__Required work__: From the top of the records below, return each line exactly, ending with the line that contains "COL = sc.collection".

(3D scene scripts)
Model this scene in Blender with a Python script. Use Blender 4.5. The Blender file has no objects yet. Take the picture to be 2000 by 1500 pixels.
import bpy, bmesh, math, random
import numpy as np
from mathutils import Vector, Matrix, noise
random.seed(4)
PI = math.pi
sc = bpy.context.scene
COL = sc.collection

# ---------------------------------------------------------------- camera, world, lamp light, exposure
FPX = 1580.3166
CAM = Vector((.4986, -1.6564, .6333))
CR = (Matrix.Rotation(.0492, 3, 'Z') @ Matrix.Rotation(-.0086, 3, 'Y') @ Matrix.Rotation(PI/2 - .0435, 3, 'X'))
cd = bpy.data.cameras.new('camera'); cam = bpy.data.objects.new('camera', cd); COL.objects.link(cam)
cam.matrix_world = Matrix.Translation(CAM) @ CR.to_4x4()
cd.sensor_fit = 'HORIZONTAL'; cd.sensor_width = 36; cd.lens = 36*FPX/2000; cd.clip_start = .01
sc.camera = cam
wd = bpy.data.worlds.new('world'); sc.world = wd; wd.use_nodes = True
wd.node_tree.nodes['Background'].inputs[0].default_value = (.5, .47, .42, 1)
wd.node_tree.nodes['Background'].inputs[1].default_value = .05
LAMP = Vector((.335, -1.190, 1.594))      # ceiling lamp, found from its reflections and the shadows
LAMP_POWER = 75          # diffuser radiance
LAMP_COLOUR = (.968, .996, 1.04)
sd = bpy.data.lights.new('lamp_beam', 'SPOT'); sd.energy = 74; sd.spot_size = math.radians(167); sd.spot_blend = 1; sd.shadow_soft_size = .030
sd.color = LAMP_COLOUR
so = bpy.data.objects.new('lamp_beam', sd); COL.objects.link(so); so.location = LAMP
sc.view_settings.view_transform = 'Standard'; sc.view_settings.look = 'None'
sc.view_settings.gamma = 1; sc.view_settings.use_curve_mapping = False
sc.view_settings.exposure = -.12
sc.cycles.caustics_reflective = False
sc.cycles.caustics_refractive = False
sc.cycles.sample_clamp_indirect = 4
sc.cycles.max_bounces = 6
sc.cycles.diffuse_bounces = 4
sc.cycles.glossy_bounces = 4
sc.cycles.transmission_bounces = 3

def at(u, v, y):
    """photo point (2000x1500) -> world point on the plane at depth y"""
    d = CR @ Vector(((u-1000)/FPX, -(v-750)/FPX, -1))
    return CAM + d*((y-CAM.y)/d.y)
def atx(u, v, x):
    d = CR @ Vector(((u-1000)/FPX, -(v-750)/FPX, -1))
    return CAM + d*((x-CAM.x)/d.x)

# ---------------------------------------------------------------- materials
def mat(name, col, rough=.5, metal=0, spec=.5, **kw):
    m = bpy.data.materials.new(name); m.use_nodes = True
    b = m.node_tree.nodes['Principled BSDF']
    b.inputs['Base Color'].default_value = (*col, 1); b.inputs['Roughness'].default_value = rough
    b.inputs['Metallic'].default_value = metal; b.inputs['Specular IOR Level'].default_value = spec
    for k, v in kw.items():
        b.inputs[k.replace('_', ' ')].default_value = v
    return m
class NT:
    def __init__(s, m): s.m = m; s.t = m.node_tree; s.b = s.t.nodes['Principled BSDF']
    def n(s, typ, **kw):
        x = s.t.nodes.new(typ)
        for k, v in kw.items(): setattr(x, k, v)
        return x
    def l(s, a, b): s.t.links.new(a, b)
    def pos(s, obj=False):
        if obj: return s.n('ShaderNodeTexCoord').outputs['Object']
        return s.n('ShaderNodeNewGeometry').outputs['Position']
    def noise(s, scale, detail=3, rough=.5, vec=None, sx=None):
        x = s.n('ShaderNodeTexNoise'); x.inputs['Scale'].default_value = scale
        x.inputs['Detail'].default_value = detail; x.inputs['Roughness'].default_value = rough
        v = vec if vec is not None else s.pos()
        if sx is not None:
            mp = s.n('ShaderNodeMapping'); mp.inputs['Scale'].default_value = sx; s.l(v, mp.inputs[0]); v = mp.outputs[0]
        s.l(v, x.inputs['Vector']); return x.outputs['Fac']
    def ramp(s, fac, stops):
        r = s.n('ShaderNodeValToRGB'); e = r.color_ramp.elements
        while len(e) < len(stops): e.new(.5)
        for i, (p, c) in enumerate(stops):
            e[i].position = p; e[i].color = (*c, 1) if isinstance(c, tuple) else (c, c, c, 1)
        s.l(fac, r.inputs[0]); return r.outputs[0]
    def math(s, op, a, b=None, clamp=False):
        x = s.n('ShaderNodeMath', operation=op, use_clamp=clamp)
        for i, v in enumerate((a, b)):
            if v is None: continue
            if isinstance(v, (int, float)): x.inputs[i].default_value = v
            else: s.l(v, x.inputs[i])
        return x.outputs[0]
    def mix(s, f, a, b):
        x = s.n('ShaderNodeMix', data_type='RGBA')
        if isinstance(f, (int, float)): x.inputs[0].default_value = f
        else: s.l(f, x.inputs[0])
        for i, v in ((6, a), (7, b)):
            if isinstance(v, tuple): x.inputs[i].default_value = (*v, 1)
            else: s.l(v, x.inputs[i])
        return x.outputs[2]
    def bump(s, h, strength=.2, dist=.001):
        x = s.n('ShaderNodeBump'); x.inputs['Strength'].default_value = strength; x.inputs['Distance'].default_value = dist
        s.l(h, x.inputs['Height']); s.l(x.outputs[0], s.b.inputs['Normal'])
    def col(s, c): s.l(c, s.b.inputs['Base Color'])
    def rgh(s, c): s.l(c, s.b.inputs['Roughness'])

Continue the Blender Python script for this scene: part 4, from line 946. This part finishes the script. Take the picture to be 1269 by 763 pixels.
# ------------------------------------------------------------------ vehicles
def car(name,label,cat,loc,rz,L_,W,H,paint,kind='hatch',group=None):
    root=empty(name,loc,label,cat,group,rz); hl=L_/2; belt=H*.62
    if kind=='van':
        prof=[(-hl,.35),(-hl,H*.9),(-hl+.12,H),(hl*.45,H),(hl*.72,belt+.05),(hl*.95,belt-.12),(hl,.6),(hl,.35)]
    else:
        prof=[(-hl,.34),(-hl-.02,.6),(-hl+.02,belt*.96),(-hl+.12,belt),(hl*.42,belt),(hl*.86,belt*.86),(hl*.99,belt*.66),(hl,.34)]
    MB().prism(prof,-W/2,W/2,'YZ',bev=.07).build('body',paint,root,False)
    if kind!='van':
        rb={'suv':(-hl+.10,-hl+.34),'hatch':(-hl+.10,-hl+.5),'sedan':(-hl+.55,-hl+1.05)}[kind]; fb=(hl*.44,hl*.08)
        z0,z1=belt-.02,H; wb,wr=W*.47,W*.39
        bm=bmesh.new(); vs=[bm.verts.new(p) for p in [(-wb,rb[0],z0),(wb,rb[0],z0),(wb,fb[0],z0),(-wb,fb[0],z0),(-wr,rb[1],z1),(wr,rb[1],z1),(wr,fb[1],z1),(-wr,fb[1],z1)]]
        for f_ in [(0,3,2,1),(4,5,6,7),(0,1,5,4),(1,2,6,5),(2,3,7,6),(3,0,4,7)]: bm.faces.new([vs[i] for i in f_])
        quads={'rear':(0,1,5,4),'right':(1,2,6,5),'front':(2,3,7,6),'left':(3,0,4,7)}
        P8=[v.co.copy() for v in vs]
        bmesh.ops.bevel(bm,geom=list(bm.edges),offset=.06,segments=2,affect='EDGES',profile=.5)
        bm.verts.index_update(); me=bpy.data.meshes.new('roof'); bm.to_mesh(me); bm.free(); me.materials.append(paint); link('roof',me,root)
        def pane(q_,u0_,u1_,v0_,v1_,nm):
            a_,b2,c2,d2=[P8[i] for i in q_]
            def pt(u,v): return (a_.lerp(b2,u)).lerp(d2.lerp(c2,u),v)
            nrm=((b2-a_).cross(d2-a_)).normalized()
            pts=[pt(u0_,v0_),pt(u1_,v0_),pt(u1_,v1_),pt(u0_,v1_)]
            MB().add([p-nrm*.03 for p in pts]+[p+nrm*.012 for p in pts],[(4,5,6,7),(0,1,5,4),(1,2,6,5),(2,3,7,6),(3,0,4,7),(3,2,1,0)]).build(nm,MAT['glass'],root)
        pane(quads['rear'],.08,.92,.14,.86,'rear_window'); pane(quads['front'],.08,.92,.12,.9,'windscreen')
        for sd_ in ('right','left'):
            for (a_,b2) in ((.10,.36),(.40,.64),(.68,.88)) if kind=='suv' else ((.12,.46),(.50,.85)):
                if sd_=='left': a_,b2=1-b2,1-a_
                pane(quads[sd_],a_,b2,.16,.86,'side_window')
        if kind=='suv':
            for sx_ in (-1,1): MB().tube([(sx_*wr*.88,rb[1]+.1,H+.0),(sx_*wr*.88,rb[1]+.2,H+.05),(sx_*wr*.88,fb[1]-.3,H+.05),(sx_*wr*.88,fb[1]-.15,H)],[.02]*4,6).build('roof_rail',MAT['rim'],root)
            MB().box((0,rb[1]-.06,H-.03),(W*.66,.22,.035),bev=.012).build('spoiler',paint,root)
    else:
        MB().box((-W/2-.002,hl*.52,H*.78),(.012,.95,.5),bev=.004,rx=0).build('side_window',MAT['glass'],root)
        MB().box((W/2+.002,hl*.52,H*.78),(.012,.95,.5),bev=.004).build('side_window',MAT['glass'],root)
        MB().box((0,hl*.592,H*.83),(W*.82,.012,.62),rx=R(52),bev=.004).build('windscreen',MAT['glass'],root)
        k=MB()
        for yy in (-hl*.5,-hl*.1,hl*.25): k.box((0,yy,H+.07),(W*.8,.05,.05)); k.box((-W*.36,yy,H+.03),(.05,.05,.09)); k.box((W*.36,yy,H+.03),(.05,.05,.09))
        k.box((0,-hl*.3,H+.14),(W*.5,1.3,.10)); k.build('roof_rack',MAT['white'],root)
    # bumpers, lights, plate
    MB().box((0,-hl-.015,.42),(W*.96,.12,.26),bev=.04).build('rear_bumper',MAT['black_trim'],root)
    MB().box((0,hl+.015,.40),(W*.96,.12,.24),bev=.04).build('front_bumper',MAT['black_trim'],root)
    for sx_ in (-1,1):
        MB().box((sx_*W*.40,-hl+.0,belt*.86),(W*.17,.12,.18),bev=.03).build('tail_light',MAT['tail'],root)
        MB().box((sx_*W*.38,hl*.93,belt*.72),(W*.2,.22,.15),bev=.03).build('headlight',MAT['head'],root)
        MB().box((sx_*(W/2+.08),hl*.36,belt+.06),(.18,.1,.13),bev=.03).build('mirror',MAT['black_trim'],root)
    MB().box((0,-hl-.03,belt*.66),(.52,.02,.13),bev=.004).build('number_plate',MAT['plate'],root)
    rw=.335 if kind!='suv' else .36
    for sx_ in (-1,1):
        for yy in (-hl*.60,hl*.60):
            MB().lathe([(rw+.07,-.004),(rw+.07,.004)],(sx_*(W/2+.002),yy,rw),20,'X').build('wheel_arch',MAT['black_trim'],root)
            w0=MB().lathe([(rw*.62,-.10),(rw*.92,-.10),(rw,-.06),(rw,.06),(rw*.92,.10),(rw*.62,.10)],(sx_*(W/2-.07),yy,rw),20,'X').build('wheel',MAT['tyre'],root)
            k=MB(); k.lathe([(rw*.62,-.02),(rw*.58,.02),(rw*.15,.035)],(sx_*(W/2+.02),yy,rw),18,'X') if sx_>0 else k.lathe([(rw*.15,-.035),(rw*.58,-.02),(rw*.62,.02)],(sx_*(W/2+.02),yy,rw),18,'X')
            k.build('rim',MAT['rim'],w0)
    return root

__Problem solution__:
Model this scene in Blender with a Python script. Use Blender 4.5. The Blender file has no objects yet. Take the picture to be 2000 by 1500 pixels.
import bpy, bmesh, math, random
import numpy as np
from mathutils import Vector, Matrix, noise
random.seed(4)
PI = math.pi
sc = bpy.context.scene
COL = sc.collection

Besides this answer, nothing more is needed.